Well, 5870 is still going strong and not at eol yet, so dropping from $399 to $299 for the cheapest one is quite good seeing that its only a year. I expect it to drop to $250 or less when it reaches EOL, roughly similar to the drop (in percentage) of 4870.

4870 started at june 2008 according to wiki, and went EOL because the 5xxx raped it bad hence the lower EOL prices.

I do get your point though. Right now AMD is finding themselves at a point where there were during the Athlon vs Pentium 4 days, so they are trying to profit as much as they still can to reduce their debt.

I bought my 4870 at 150 on june 2009, :)
And it was very strong at that time.
 
I do get your point though. Right now AMD is finding themselves at a point where there were during the Athlon vs Pentium 4 days, so they are trying to profit as much as they still can to reduce their debt.

That is so true, lol they are trying to recover all the money they had lost.
 
I bought my 4870 at 150 on june 2009, :)

Perhaps I was wrong then. 5770 is still selling for $120 cheapest, so the price drop throughout this year and half of last year is almost negligible. But then there is DX11 and crap like that, and you might have jumped on a very good deal.
 
Perhaps I was wrong then. 5770 is still selling for $120 cheapest, so the price drop throughout this year and half of last year is almost negligible. But then there is DX11 and crap like that, and you might have jumped on a very good deal.

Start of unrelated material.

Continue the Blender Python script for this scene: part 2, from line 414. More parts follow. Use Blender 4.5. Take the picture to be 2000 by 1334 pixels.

Good point there, DX11 that's one more factor that influenced them to keep prices.
 
Those scores can't be legit. They suck.

Yeah. I'm sure anandtech fudges their numbers all the time. Or you know, you could infer that it's 2560x1600.
 
Take a look at my revised "soon to be" spec, guys. Crazyeyesreaper just whooped my ass about the old one...
 
Take a look at my revised "soon to be" spec, guys. Crazyeyesreaper just whooped my ass about the old one...

Tell Crazyeyes to go blow a goat.
 
He was saying pretty much what you guys were saying. That and the case I was going to buy wouldn't fit the card. XD
 
would it be a worthwhile upgrade from an evga gtx285? or should I just save the cash and grab a 6000Series AMD card? Res. used would be 1080p.
 
would it be a worthwhile upgrade from an evga gtx285? or should I just save the cash and grab a 6000Series AMD card? Res. used would be 1080p.

No right answer to that as the 69xx are not out yet.